Extract, unchanged, every line from the top of the material below through the line with "from mathutils import Vector, Matrix", and no more.
[Begin GIVEN INFORMATION]
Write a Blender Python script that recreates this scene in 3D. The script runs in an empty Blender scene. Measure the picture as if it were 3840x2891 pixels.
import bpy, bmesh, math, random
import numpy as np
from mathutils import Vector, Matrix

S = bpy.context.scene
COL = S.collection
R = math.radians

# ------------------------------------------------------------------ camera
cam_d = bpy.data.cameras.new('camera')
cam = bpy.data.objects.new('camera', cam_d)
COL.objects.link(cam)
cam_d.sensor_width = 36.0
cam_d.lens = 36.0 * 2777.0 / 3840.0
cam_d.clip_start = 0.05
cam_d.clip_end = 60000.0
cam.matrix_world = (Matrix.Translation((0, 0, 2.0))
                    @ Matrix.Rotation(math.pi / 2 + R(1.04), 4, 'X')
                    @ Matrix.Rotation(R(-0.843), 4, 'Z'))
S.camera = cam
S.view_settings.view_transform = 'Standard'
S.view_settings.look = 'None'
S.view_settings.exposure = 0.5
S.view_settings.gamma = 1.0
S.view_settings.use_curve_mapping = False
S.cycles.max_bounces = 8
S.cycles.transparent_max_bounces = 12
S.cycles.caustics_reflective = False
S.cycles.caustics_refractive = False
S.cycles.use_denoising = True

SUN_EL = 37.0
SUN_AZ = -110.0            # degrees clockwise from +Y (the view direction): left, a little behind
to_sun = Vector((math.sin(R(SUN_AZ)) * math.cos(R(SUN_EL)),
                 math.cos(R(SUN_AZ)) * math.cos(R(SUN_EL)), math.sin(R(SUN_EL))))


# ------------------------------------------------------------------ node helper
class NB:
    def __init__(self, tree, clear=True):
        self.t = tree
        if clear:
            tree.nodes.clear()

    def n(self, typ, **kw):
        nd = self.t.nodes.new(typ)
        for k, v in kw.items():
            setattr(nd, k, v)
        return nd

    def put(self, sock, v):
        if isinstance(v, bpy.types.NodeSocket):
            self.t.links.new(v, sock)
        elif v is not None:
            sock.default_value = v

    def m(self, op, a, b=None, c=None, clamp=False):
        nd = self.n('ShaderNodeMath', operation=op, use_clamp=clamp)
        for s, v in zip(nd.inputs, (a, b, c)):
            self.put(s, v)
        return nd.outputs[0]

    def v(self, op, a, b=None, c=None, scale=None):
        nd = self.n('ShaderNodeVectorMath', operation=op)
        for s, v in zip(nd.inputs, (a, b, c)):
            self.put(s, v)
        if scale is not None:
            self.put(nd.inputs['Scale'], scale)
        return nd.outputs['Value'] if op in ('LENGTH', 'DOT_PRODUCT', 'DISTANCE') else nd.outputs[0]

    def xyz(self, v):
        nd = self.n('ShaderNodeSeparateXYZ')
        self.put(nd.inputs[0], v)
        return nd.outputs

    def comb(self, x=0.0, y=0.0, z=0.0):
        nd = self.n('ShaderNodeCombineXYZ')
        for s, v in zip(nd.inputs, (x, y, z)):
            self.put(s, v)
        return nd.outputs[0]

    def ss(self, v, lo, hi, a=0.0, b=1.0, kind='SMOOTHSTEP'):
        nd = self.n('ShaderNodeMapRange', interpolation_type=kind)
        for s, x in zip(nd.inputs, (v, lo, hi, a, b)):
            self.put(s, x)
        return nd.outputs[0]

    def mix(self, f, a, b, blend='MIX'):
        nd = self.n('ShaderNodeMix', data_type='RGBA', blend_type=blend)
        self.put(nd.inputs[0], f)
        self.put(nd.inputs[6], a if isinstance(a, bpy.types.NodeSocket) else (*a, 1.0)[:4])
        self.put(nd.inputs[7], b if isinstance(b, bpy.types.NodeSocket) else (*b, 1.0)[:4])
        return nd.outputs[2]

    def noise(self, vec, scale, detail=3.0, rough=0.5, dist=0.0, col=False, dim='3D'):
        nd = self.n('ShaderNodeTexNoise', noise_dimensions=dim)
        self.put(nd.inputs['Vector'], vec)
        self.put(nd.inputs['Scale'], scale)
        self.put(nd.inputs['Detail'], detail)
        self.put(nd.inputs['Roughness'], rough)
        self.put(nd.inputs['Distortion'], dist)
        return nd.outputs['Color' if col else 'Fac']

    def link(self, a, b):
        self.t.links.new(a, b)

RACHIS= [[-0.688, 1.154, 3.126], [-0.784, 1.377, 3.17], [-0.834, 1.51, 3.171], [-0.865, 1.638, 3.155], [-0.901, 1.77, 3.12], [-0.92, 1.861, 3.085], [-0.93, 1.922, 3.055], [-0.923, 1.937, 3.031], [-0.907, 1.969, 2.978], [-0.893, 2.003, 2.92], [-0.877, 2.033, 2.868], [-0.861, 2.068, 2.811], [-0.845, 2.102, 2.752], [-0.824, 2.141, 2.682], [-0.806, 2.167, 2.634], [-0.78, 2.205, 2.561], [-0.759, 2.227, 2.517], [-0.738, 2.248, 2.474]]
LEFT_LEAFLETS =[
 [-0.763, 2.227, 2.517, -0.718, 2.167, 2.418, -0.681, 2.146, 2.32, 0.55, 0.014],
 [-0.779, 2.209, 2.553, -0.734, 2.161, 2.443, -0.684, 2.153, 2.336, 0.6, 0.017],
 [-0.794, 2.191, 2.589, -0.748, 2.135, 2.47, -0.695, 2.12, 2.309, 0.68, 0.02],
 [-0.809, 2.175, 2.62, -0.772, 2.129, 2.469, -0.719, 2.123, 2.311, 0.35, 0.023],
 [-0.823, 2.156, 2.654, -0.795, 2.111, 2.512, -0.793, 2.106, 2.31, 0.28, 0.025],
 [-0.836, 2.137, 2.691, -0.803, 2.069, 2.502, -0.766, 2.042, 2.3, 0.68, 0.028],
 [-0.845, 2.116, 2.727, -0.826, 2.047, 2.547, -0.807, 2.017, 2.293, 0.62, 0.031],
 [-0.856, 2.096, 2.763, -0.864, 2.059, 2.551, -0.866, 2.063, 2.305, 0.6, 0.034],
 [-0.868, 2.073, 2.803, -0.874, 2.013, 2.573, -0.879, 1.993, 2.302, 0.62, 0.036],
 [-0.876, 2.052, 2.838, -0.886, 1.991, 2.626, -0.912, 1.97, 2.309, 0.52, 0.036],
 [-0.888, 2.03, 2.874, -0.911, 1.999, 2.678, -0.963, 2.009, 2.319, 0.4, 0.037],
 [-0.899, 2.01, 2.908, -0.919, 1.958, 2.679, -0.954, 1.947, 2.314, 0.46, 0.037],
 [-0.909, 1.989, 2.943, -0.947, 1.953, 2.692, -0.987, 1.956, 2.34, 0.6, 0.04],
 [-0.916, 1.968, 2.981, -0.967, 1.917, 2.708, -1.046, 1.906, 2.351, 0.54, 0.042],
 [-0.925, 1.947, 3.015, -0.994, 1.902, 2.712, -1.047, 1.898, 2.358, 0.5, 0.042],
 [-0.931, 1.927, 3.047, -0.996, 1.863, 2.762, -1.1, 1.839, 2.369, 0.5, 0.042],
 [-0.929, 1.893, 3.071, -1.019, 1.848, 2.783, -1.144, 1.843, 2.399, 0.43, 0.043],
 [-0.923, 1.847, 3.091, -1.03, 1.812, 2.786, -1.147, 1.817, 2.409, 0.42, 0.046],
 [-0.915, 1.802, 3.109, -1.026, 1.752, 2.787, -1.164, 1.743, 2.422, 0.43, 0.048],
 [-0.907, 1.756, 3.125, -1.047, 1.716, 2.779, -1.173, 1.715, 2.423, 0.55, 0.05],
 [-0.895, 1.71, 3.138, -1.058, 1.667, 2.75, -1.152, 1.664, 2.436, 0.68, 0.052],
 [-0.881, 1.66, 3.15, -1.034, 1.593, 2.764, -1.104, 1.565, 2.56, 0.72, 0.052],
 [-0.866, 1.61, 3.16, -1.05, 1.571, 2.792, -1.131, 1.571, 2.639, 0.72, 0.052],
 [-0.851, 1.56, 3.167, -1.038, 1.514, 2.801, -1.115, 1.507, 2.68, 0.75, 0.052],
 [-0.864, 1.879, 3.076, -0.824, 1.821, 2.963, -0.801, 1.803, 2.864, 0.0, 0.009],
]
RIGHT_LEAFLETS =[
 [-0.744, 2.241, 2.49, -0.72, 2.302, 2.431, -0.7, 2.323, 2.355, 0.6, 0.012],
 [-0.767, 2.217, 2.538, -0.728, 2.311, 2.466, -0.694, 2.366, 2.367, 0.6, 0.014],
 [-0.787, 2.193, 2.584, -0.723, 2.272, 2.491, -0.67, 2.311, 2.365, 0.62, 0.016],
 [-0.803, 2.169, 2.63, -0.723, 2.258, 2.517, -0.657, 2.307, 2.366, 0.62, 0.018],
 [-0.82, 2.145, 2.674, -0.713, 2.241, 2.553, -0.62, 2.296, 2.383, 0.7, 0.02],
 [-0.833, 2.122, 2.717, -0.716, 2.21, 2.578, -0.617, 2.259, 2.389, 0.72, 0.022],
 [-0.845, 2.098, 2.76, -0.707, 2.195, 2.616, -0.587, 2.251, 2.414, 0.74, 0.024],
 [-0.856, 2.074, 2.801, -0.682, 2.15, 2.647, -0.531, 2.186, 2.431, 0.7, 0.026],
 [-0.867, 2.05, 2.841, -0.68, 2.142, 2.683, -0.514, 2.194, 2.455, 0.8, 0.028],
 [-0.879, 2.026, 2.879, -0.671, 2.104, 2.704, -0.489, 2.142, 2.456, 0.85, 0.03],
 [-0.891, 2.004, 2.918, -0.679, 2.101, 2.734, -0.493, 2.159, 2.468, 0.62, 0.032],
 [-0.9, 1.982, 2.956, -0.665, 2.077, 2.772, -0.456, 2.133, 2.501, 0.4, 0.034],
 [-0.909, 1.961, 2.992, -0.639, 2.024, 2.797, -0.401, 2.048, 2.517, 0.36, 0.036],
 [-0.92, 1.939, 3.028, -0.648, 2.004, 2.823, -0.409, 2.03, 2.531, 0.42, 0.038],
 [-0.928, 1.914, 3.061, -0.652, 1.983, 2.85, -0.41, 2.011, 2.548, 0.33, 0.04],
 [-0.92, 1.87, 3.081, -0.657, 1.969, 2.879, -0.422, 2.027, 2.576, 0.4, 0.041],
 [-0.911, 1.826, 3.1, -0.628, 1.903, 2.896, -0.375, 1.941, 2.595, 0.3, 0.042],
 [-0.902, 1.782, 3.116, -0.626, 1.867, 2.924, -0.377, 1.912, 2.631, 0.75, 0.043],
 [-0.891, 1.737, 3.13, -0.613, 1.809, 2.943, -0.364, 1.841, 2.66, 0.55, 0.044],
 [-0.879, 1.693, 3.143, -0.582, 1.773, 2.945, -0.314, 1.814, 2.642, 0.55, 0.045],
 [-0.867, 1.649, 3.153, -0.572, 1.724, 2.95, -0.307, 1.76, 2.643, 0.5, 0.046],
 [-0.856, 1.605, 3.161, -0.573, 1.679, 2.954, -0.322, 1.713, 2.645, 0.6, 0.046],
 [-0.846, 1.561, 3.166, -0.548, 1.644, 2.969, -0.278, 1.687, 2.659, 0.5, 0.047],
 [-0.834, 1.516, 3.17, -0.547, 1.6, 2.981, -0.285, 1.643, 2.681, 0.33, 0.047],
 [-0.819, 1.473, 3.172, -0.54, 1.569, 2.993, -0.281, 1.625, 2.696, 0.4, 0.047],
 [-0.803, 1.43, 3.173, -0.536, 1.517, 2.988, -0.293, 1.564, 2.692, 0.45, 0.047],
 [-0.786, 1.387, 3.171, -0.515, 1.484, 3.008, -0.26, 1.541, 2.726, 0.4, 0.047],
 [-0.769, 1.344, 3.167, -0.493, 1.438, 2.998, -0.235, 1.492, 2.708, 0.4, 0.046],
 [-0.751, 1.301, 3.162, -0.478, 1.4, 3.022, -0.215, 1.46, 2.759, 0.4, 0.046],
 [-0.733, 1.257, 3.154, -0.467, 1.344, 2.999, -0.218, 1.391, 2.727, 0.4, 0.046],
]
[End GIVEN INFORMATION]
### SOLUTION FOR THIS TASK
Write a Blender Python script that recreates this scene in 3D. The script runs in an empty Blender scene. Measure the picture as if it were 3840x2891 pixels.
import bpy, bmesh, math, random
import numpy as np
from mathutils import Vector, Matrix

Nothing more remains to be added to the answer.